Reference work entry

Introduction

Basil Brooke, who became 1st Viscount Brookeborough in 1952, was a British Ulster Unionist who served as Northern Ireland’s prime minister from 1943 until 1963. A hard-line anti-Catholic, the later years of his tenure were dominated by a declining economy. He resigned the premiership on health grounds.

Early Life

Basil Stanlake Brooke was born on 9 June 1888, in Colebrooke Park, Brookeborough, County Fermanagh. His father was Sir Arthur Douglas Brooke, the 4th Baronet, and the family was raised on a 30,000-acre estate.

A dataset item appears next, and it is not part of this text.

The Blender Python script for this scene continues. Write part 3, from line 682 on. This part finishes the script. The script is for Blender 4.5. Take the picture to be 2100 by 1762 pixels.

Basil was schooled for 5 years in Pau, in southwest France before attending Winchester College and then the Royal Military Academy at Sandhurst. He succeeded his father to become the 5th Baronet in 1907. In 1908 he joined the Royal Fusiliers and, 3 years later, the 10th Hussars. He served with distinction in the First World War before giving up military life for farming in 1920.

In 1921 he entered the Northern Ireland senate but served only a year before becoming commandant of the Ulster Special Constabulary, which was focussed on defeating the IRA. In 1929 he won the Lisnakea constituency in County Fermanagh and took his seat in Northern Ireland’s parliament on behalf of the Ulster Unionist Party. He became minister of agriculture in 1933, urging landowners not to employ Catholics, whom he accused of being ‘out to destroy Ulster’. He took over the commerce portfolio in 1941.

Career Peak

When John Andrews came under pressure to resign as prime minister in 1943, Brooke stepped in to replace him. He remained in parliament despite being made a Viscount in 1952 (which qualified him for a seat in the House of Lords). During his tenure, he sought to tighten links between the government and the Orange Order while distancing Catholics and trades unionists.

Northern Ireland’s industrial base crumbled badly from the 1950s on. Popular support for Brooke fell away and his inability to reverse the economic decline prompted doubts over his leadership from within his own party. In 1963 he gave up the premiership because of poor health but remained in the Northern Irish parliament for another 5 years.

Later Life

From the back benches Brooke strongly opposed the conciliatory approach to Dublin taken by his successor, Terrence O’Neill. Away from politics, Brooke built up a large portfolio of business interests. He died at his family home on 18 Aug. 1973.